[Brief]: Set down, word for word, only the lines from the start of the records through the line bearing "over the sill')"; include no pictures.
────────────────────
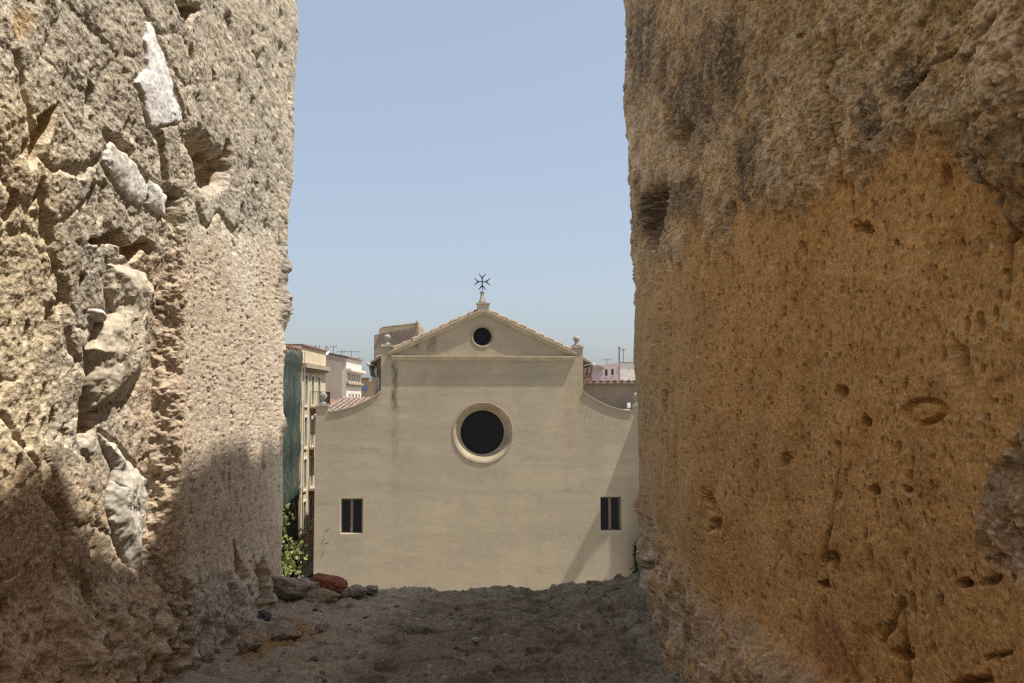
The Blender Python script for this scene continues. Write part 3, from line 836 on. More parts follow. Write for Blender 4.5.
for i in range(34):
    px = rs.uniform(285, 470) if i < 30 else rs.uniform(400, 660)
    pebble(px, rs.uniform(606, 682), rs.uniform(0.003, 0.0075), rs.choice((0, 1, 1, 2)), 'tiny grey-brown pebble, one of many strewn over the sill')

# ------------------------------------------------------------------ ground
def ground():
    t = NT('ground'); a = t.noise(0.05, 8); b = t.noise(1.2, 8)
    c = t.mix(t.mr(a, 0.3, 0.7), (0.27, 0.245, 0.20), (0.36, 0.325, 0.27)); c = t.mix(t.math('MULTIPLY', t.mr(b, 0.4, 0.7), 0.4), c, (0.20, 0.18, 0.15))
    m = t.done(c, 0.9, t.bump(t.noise(20, 4), 0.01))
    o = MB().face([(-3000, -3000, GROUND), (3000, -3000, GROUND), (3000, 3000, GROUND), (-3000, 3000, GROUND)]).build('ground', m)
    tag(o, kind='structure')
    t = NT('asphalt'); c = t.mix(t.mr(t.noise(2, 8), 0.3, 0.7), (0.045, 0.045, 0.045), (0.07, 0.068, 0.065)); m2 = t.done(c, 0.85)
    tag(MB().face([(-12.6, 5, GROUND + 0.004), (-10.4, 5, GROUND + 0.004), (-10.4, 140, GROUND + 0.004), (-12.6, 140, GROUND + 0.004)]).build('road', m2), kind='structure')
    m3 = plaster('paving', (0.24, 0.22, 0.18), 0.2, 1.0)
    for x0, x1 in ((-13.55, -12.6), (-10.4, -9.6)):
        tag(MB().box(x0, x1, 5, 140, GROUND - 0.2, GROUND + 0.12).build('pavement', m3), kind='structure')
ground()

# ------------------------------------------------------------------ church
def facade_mat():
    t = NT('church_render')
    co = t.coord(); sp = t.n('ShaderNodeSeparateXYZ'); t.l(co, sp.inputs[0]); X, Z = sp.outputs[0], sp.outputs[2]
    base = (0.40, 0.335, 0.235)
    c = t.mix(t.mr(t.noise(0.35, 8, 0.65), 0.3, 0.7), (0.30, 0.25, 0.176), (0.37, 0.308, 0.216))
    c = t.mix(t.math('MULTIPLY', t.mr(t.noise(1.6, 8, 0.7, (1, 1, 1.6), off=(2, 2, 2)), 0.48, 0.72), 0.55), c, (0.255, 0.205, 0.145))
    # bands left by the lifts of render
    c = t.mix(t.math('MULTIPLY', t.mr(t.noise(1.1, 4, 0.5, (0.08, 0.08, 1.0), 0.2, (0, 0, 3)), 0.5, 0.6), 0.40), c, (0.275, 0.225, 0.155))
    c = t.mix(t.math('MULTIPLY', t.mr(t.noise(7, 4, 0.6, (0.12, 0.12, 1)), 0.45, 0.75), 0.25), c, (0.24, 0.20, 0.145))
    # slightly browner upper part, paler skirt at the foot
    jig = t.noise(1.5, 5, 0.6); n2 = t.noise(6, 6, 0.7, (1, 1, 0.35))
    def box(x0, x1, z0, z1, soft, amount, col, jx=0.5):
        nonlocal c
        xx = t.math('ADD', X, t.math('MULTIPLY', t.math('SUBTRACT', jig, 0.5), jx)); zz = t.math('ADD', Z, t.math('MULTIPLY', t.math('SUBTRACT', n2, 0.5), 0.5))
        m = t.math('MULTIPLY', t.math('MULTIPLY', t.mr(xx, x0 - soft, x0 + soft), t.mr(xx, x1 + soft, x1 - soft)), t.math('MULTIPLY', t.mr(zz, z0 - soft * 2, z0 + soft * 2), t.mr(zz, z1 + soft, z1 - soft)))
        m = t.math('MULTIPLY', m, t.mr(n2, 0.38, 0.62, 0.15, 1.0))
        c = t.mix(t.math('MULTIPLY', m, amount), c, col)
    box(-9, 9, 0, 6.2, 0.05, 0.35, (0.365, 0.305, 0.21), 0)
    box(-4.24, -3.96, 10.6, 12.75, 0.08, 0.9, (0.06, 0.055, 0.045), 0.12)     # black run under the left end of the cornice
    box(-4.2, -3.9, 8.2, 11.0, 0.12, 0.55, (0.18, 0.15, 0.11), 0.2)
    box(-3.35, -2.95, 13.3, 14.2, 0.10, 0.75, (0.10, 0.09, 0.07), 0.2)         # runs in the gable
    box(-2.6, -2.2, 13.2, 14.4, 0.10, 0.75, (0.10, 0.09, 0.07), 0.2)
    box(-3.3, -2.6, 13.9, 14.35, 0.10, 0.6, (0.12, 0.11, 0.09), 0.3)
    box(-0.05, 0.08, 13.2, 13.5, 0.05, 0.6, (0.15, 0.13, 0.10), 0.1)
    box(-4.1, -3.85, 3, 8.6, 0.15, 0.35, (0.26, 0.21, 0.14), 0.2)
    box(-0.15, 0.12, 6.5, 8.1, 0.10, 0.30, (0.28, 0.22, 0.15), 0.3)
    box(-7.0, -5.0, 9.6, 10.7, 0.35, 0.75, (0.27, 0.22, 0.15), 0.6)             # damp below the coping
    box(4.7, 6.8, 9.7, 11.0, 0.3, 0.75, (0.25, 0.21, 0.145), 0.6)
    box(3.9, 4.3, 8.6, 12.3, 0.15, 0.55, (0.29, 0.22, 0.14), 0.3)
    box(4.45, 4.75, 10.3, 12.2, 0.1, 0.75, (0.27, 0.20, 0.12), 0.3)
    box(2.0, 3.0, 11.9, 12.6, 0.10, 0.5, (0.25, 0.23, 0.19), 0.9)
    box(-2.9, -2.6, 10.8, 12.9, 0.08, 0.3, (0.27, 0.23, 0.17), 0.2)
    box(-6.6, -5.4, 4.0, 4.85, 0.12, 0.4, (0.25, 0.21, 0.15), 0.4)
    box(5.5, 6.5, 3.9, 4.8, 0.12, 0.4, (0.25, 0.21, 0.15), 0.4)
    box(-1.2, 1.2, 7.3, 8.2, 0.2, 0.35, (0.26, 0.22, 0.155), 0.8)
    # grime under the coping of the wings follows real drips
    c = t.mix(t.math('MULTIPLY', t.mr(t.noise(4.0, 6, 0.7, (1, 1, 0.25), off=(7, 0, 0)), 0.56, 0.72), 0.30), c, (0.24, 0.20, 0.145))
    return t.done(c, 0.93, t.bump(t.noise(7, 5, 0.6), 0.012, 0.35, t.bump(t.noise(0.9, 3, 0.5, (0.5, 1, 1.2)), 0.05, 0.4)))
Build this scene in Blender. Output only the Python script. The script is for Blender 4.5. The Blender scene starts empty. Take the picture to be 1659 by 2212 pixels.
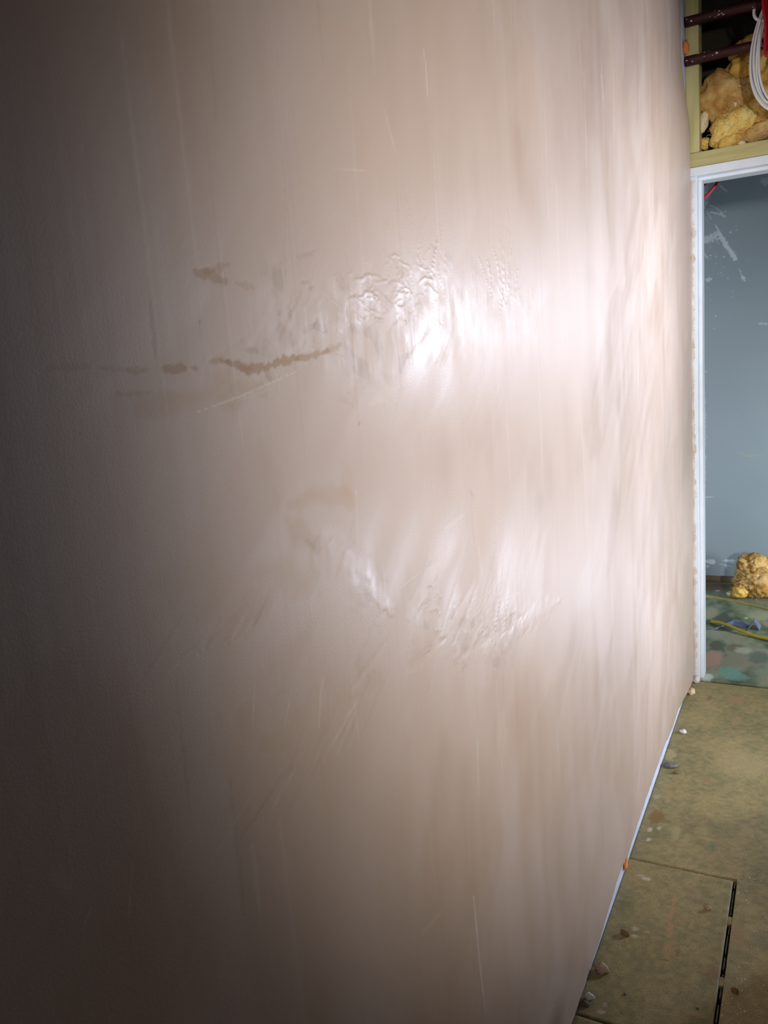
import bpy, bmesh, math, random
import numpy as np
from mathutils import Vector, Matrix, noise as mnoise

scene = bpy.context.scene
COL = scene.collection

# ------------------------------------------------------------------ camera
def set_camera():
    yaw, pitch, roll = 0.4940, 0.1744, -0.0752
    fw = Vector((-math.sin(yaw)*math.cos(pitch), math.cos(yaw)*math.cos(pitch), -math.sin(pitch)))
    rt = Vector((math.cos(yaw), math.sin(yaw), 0)); up = rt.cross(fw)
    c, s = math.cos(roll), math.sin(roll)
    r2 = rt*c + up*s; u2 = up*c - rt*s
    cam = bpy.data.cameras.new('camera'); co = bpy.data.objects.new('camera', cam); COL.objects.link(co)
    m = Matrix((r2, u2, -fw)).transposed().to_4x4(); m.translation = Vector((0.4106, 0, 1.3704))
    co.matrix_world = m
    cam.sensor_fit = 'HORIZONTAL'; cam.sensor_width = 36; cam.lens = 36*1721.04/1659
    cam.clip_start = 0.02; cam.clip_end = 60
    scene.camera = co
set_camera()

# ------------------------------------------------------------------ world, lights, exposure
w = bpy.data.worlds.new('world'); scene.world = w; w.use_nodes = True
w.node_tree.nodes['Background'].inputs[0].default_value = (0.5, 0.55, 0.6, 1)
w.node_tree.nodes['Background'].inputs[1].default_value = 0.0
vs = scene.view_settings
vs.view_transform = 'Standard'; vs.look = 'None'; vs.gamma = 1; vs.exposure = 0.0; vs.use_curve_mapping = False

LAMPS = [  # position of the lens, point it faces, lens size or cone, watts, colour
    dict(pos=(1.837, -1.185, 1.63), aim=(0.0, 2.10, 1.20), w=1080, col=(.96, .96, .97), spot=44.4, blend=.93),
    dict(pos=(1.20, 3.079, 1.500), aim=(0.0, 2.45, 1.70), w=10.2, col=(.85, .95, 1.18), size=.18, spread=95),
    dict(pos=(1.20, 3.079, 0.500), aim=(0.0, 2.45, 0.50), w=7.4, col=(.85, .95, 1.18), size=.18, spread=95),
]
def aimed(o, pos, aim):
    o.location = pos
    o.rotation_euler = (Vector(aim)-Vector(pos)).to_track_quat('-Z', 'Y').to_euler()
for i, L in enumerate(LAMPS):
    if L.get('spot'):
        ld = bpy.data.lights.new('work_lamp_beam', 'SPOT'); ld.spot_size = math.radians(L['spot']); ld.spot_blend = L['blend']
        ld.shadow_soft_size = 0.12
    else:
        ld = bpy.data.lights.new('work_lamp_beam', 'AREA'); ld.shape = 'RECTANGLE'; ld.size = L['size']; ld.size_y = L['size']*.8; ld.spread = math.radians(L['spread'])
    ld.energy = L['w']; ld.color = L['col']
    lo = bpy.data.objects.new('work_lamp_beam', ld); COL.objects.link(lo); aimed(lo, L['pos'], L['aim'])
ld = bpy.data.lights.new('next_room_lamp', 'AREA'); ld.shape = 'RECTANGLE'; ld.size = .3; ld.size_y = .2; ld.energy = 20; ld.color = (.86, .95, 1)
lo = bpy.data.objects.new('next_room_lamp', ld); COL.objects.link(lo); aimed(lo, (1.35, 3.95, .50), (0.0, 4.8, .45))

# ------------------------------------------------------------------ helpers
rng = np.random.RandomState(7)
random.seed(7)
def tag(o, label=None, cat=None, group=None, kind=None):
    if label: o['label'] = label
    if cat: o['category'] = cat
    if group: o['group'] = group
    if kind: o['kind'] = kind
    return o
def link(name, me, mat, parent=None, smooth=False):
    if mat is not None and len(me.materials) == 0: me.materials.append(mat)
    o = bpy.data.objects.new(name, me); COL.objects.link(o)
    if parent is not None: o.parent = parent
    if smooth: me.polygons.foreach_set('use_smooth', [True]*len(me.polygons))
    return o
def pymesh(name, v, f, mat, parent=None, smooth=False):
    me = bpy.data.meshes.new(name); me.from_pydata([tuple(map(float, q)) for q in v], [], f); me.update()
    return link(name, me, mat, parent, smooth)
def empty(name, loc=(0, 0, 0)):
    o = bpy.data.objects.new(name, None); o.empty_display_size = .05; COL.objects.link(o); o.location = loc
    return o
def boxes(name, bs, mat, parent=None, bevel=0.002, off=(0, 0, 0)):
    bm = bmesh.new()
    for (x0, x1, y0, y1, z0, z1) in bs:
        r = bmesh.ops.create_cube(bm, size=1)
        for q in r['verts']:
            q.co = Vector(((x0+x1)/2+q.co.x*(x1-x0)-off[0], (y0+y1)/2+q.co.y*(y1-y0)-off[1], (z0+z1)/2+q.co.z*(z1-z0)-off[2]))
    if bevel:
        bmesh.ops.bevel(bm, geom=list(bm.edges), offset=bevel, segments=2, affect='EDGES', profile=.6)
    me = bpy.data.meshes.new(name); bm.to_mesh(me); bm.free()
    return link(name, me, mat, parent)
def catmull(pts, n=8, closed=False):
    P = [Vector(q) for q in pts]; out = []
    N = len(P); rngi = range(N if closed else N-1)
    for i in rngi:
        if closed: a, b, c, d = P[i-1], P[i], P[(i+1) % N], P[(i+2) % N]
        else: a, b, c, d = P[max(i-1, 0)], P[i], P[i+1], P[min(i+2, N-1)]
        for k in range(n):
            t = k/n
            out.append(.5*((2*b)+(c-a)*t+(2*a-5*b+4*c-d)*t*t+(3*b-a-3*c+d)*t**3))
    if not closed: out.append(P[-1])
    return out
def tube_data(path, r, sides=10, closed=False, flat=1.0):
    v, f = [], []; N = len(path); up = Vector((.03, .02, 1)).normalized(); prev = None
    for i, q in enumerate(path):
        a = path[i-1] if (i > 0 or closed) else path[i]; b = path[(i+1) % N] if (i < N-1 or closed) else path[i]
        t = (b-a).normalized()
        if prev is None:
            n1 = t.orthogonal().normalized()
        else:
            n1 = (prev-t*prev.dot(t)).normalized()
        prev = n1; n2 = t.cross(n1)
        rr = r(i/(N-1)) if callable(r) else r
        for k in range(sides):
            an = 2*math.pi*k/sides
            v.append(q+n1*(math.cos(an)*rr)+n2*(math.sin(an)*rr*flat))
    for i in range(N if closed else N-1):
        for k in range(sides):
            j = (i+1) % N; k2 = (k+1) % sides
            f.append((i*sides+k, i*sides+k2, j*sides+k2, j*sides+k))
    if not closed:
        f.append(tuple(range(sides-1, -1, -1))); f.append(tuple((N-1)*sides+k for k in range(sides)))
    return v, f
def tube(name, path, r, mat, parent=None, sides=10, closed=False, flat=1.0, off=(0, 0, 0)):
    path = [Vector(q)-Vector(off) for q in path]
    v, f = tube_data(path, r, sides, closed, flat)
    return pymesh(name, v, f, mat, parent, True)

# numpy value noise -------------------------------------------------
LAT = rng.rand(256, 256)
def vnoise(x, y, seed=0):
    x = np.asarray(x, float)+seed*17.31; y = np.asarray(y, float)+seed*9.77
    xi = np.floor(x).astype(int); yi = np.floor(y).astype(int); fx = x-xi; fy = y-yi
    fx = fx*fx*(3-2*fx); fy = fy*fy*(3-2*fy)
    a = LAT[xi & 255, yi & 255]; b = LAT[(xi+1) & 255, yi & 255]; c = LAT[xi & 255, (yi+1) & 255]; d = LAT[(xi+1) & 255, (yi+1) & 255]
    return (a*(1-fx)+b*fx)*(1-fy)+(c*(1-fx)+d*fx)*fy
def fbm(x, y, seed=0, octv=4, gain=.5):
    s = 0; a = 1; t = 0
    for o in range(octv):
        s = s+a*vnoise(x*2**o, y*2**o, seed+o*3); t += a; a *= gain
    return s/t
def sstep(a, b, x):
    t = np.clip((x-a)/(b-a), 0, 1); return t*t*(3-2*t)
def seg_dist(Y, Z, pts):
    """distance to a polyline and the running fraction along it"""
    best = np.full(Y.shape, 1e9); frac = np.zeros(Y.shape)
    L = [math.hypot(pts[i+1][0]-pts[i][0], pts[i+1][1]-pts[i][1]) for i in range(len(pts)-1)]; tot = sum(L) or 1e-9; acc = 0
    for i in range(len(pts)-1):
        a, b = pts[i], pts[i+1]; dx, dy = b[0]-a[0], b[1]-a[1]; ll = dx*dx+dy*dy+1e-12
        t = np.clip(((Y-a[0])*dx+(Z-a[1])*dy)/ll, 0, 1)
        d = np.hypot(Y-a[0]-t*dx, Z-a[1]-t*dy); m = d < best
        best = np.where(m, d, best); frac = np.where(m, (acc+t*L[i])/tot, frac); acc += L[i]
    return best, frac
def paint(fields, Y, Z, pts, wid, amount, key, rough=.35, seed=1, soft=.5, taper=True, nz=220):
    """soft-edged stroke of half-width wid added to fields[key]"""
    ys = [q[0] for q in pts]; zs = [q[1] for q in pts]; m = wid*2.5
    sel = np.nonzero((Y > min(ys)-m) & (Y < max(ys)+m) & (Z > min(zs)-m) & (Z < max(zs)+m))
    if len(sel[0]) == 0: return
    y, z = Y[sel], Z[sel]
    d, fr = seg_dist(y, z, pts)
    d = d+wid*rough*2*(fbm(y*nz, z*nz, seed, 3)-.5)
    ww = wid*(np.sin(np.pi*np.clip(fr*.9+.05, 0, 1))**.5) if taper else wid
    k = 1-sstep(1-soft, 1+.15*soft, d/np.maximum(ww, 1e-6))
    fields[key][sel] += amount*k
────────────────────
[Correct output]:
The Blender Python script for this scene continues. Write part 3, from line 836 on. More parts follow. Write for Blender 4.5.
for i in range(34):
    px = rs.uniform(285, 470) if i < 30 else rs.uniform(400, 660)
    pebble(px, rs.uniform(606, 682), rs.uniform(0.003, 0.0075), rs.choice((0, 1, 1, 2)), 'tiny grey-brown pebble, one of many strewn over the sill')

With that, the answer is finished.